= Data block =
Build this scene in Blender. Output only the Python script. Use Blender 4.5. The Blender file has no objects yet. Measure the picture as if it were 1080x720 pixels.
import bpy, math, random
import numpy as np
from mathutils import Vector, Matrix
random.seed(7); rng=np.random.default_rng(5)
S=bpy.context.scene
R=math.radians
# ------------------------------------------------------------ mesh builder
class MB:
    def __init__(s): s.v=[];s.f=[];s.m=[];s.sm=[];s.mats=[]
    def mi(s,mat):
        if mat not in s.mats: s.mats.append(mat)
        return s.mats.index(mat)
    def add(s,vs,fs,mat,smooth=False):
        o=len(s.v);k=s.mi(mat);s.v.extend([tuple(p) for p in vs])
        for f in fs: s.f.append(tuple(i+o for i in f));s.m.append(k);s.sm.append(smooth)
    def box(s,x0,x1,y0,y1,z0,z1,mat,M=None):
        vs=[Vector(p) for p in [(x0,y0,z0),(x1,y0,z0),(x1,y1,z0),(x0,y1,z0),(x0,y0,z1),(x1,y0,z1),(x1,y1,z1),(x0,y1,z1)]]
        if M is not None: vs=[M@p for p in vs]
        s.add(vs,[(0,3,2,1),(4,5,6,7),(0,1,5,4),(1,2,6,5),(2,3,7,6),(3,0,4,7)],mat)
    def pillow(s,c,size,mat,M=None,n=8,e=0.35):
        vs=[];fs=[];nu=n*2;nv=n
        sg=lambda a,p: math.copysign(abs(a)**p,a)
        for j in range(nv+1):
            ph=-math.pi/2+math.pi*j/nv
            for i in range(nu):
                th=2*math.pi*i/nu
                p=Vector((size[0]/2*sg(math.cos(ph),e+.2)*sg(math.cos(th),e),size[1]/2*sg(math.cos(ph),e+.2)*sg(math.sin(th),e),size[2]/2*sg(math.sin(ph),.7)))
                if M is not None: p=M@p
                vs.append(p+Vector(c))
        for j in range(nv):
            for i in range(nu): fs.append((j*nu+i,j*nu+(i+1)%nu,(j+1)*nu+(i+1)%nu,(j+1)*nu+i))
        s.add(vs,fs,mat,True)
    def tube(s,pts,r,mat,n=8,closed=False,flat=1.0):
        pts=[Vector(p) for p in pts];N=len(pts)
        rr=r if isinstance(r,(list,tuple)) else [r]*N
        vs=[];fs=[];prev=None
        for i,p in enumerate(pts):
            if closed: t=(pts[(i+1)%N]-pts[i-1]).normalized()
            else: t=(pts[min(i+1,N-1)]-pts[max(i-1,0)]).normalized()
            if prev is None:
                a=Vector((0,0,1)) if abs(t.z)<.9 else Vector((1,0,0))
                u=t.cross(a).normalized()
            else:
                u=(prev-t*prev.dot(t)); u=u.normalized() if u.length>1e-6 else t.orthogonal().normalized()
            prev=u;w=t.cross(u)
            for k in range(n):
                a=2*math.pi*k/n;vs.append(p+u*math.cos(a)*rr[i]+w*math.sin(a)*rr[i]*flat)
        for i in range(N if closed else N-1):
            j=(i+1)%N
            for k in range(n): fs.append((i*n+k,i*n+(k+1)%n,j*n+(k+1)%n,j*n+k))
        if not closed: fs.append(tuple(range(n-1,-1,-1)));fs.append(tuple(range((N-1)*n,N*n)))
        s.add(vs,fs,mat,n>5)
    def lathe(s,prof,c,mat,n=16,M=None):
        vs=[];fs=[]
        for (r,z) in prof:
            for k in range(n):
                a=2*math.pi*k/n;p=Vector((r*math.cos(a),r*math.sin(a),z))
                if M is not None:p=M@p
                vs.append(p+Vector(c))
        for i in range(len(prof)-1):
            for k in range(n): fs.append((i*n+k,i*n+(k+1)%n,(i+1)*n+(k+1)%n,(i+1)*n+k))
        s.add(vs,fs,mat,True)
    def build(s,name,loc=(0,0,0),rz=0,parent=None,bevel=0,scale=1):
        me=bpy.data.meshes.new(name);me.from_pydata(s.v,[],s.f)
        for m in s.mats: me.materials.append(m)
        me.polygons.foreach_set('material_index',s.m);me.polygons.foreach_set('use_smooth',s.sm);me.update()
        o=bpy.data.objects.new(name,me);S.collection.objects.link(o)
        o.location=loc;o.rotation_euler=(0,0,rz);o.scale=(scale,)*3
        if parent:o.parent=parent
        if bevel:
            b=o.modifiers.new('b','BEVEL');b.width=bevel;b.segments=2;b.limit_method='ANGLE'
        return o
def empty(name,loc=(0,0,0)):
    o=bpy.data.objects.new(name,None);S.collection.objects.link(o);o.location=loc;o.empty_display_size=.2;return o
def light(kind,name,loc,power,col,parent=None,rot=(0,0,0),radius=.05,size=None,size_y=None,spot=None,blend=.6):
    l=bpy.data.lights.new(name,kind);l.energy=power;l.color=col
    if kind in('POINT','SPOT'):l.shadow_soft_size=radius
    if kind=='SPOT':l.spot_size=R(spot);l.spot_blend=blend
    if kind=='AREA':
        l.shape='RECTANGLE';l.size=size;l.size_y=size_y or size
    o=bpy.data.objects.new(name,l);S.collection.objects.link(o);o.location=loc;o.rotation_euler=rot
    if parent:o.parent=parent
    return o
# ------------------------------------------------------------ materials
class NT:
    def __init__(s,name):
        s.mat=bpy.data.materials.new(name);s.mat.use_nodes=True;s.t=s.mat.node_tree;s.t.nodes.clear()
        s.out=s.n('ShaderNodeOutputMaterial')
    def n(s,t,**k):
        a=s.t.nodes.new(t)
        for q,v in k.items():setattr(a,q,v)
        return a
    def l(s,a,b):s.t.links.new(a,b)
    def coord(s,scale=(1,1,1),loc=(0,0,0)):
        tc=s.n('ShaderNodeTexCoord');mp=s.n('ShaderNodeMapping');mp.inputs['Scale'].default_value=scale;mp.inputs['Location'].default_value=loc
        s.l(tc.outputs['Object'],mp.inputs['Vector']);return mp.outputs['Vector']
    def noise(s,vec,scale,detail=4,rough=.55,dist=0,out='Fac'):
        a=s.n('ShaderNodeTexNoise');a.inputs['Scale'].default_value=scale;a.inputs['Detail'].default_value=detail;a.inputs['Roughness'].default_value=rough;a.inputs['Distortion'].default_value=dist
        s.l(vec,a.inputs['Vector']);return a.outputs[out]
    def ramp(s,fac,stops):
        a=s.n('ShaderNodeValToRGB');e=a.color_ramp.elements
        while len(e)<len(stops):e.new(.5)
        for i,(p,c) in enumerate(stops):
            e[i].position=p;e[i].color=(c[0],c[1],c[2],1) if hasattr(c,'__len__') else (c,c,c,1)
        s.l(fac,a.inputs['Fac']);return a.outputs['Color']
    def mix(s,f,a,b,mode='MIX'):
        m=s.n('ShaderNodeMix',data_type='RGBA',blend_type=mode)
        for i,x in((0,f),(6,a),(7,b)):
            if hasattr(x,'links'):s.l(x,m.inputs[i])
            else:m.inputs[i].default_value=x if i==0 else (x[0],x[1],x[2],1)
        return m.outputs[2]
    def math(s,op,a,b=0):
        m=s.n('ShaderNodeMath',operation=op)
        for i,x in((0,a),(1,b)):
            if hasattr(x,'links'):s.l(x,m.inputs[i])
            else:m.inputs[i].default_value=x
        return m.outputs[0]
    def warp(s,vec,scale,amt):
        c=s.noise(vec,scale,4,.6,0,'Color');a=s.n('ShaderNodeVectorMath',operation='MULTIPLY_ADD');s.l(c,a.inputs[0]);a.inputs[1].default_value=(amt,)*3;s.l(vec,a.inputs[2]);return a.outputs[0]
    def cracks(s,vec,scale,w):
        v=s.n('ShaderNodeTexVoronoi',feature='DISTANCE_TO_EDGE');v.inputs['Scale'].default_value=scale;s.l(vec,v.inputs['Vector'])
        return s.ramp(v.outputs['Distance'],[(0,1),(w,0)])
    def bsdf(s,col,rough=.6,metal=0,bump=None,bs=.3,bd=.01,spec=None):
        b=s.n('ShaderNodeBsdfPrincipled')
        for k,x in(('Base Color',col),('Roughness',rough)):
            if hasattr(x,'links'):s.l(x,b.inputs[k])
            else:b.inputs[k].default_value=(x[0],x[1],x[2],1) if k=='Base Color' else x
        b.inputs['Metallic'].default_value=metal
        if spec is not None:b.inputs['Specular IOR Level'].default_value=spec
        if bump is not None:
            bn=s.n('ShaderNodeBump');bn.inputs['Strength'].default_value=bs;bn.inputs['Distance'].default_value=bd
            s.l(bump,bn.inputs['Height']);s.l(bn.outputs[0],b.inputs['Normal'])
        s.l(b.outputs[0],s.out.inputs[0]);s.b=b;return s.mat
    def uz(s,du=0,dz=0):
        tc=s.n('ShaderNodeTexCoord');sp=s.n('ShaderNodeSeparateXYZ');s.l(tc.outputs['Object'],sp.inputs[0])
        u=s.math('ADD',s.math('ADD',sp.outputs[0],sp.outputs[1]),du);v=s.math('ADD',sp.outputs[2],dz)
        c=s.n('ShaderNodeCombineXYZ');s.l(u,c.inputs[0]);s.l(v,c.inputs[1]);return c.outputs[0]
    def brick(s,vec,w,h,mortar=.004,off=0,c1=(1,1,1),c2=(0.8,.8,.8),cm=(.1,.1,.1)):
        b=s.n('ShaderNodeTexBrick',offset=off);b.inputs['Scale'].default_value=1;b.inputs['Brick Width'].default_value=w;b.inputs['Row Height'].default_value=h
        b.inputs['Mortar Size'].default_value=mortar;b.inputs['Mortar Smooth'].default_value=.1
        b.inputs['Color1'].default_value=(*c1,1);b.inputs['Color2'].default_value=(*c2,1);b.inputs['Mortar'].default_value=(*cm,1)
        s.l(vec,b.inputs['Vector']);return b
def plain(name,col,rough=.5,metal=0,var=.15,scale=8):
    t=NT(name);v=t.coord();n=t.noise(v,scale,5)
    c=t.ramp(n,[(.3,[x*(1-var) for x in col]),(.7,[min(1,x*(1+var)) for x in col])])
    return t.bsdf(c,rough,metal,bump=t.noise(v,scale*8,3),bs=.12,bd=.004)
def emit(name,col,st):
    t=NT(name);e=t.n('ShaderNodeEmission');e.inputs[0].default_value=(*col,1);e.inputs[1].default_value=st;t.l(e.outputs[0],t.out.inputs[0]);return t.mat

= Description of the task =
Count the lines that hold the string "objects" and state that number alone.

= Answer in full =
4